Japan's former prime minister, Naoto Kan, told the news conference that his nation has contributed $1.3 billion to the fund. Mr. Kan also said the fund's "transparency" must be maintained — which includes uncovering and publicizing its own losses — as the fund goes through a series of reforms launched last year.

 

"The European debt crisis is shaking the world economy, which in turn seriously affects the fortunes of the Global Fund. But it doesn't mean the significance of the Global Fund is less," Mr. Kan said. "The corruption exists. It's regrettable, but that's reality."

 

Global Fund board chairman Simon Bland said the fund is "transforming the way we do business" by streamlining the organization and will continue to "hold ourselves accountable" for what it spends.

 

"There will be no shying away from that transparency," Mr.

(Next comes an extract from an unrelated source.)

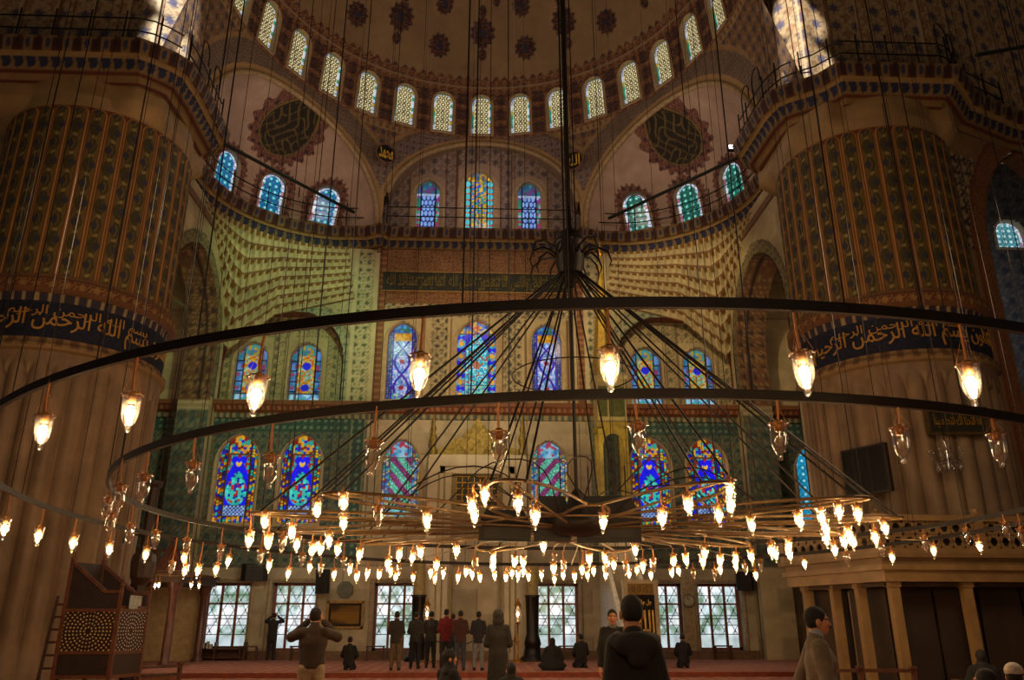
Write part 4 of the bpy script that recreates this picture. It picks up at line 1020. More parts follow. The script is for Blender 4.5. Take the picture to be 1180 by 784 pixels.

Bland said.

 

Mr. Kazatchkine, who has been at odds with the office that has been uncovering the losses, resigned after the board decided to create a new position of general manager to chart a new direction.

 

"I believe it is untenable that there are two heads in an organization and that's why I decided to leave," he told AP.

 

Mr. Bland said he had hired the London accounting firm RSM Tenon Group to look into internal fund allegations that Mr. Kazatchkine, a French immunologist, paid several million dollars to benefit charity activities of France's first lady, Carla Bruni-Sarkozy, and firms run by her close friend.

 

Bland said the firm has produced a confidential report that he intends to make public which lends little support to the allegations. France is the second-largest contributor to the fund behind the U.S. and Ms. Bruni-Sarkozy serves as one of its ambassadors.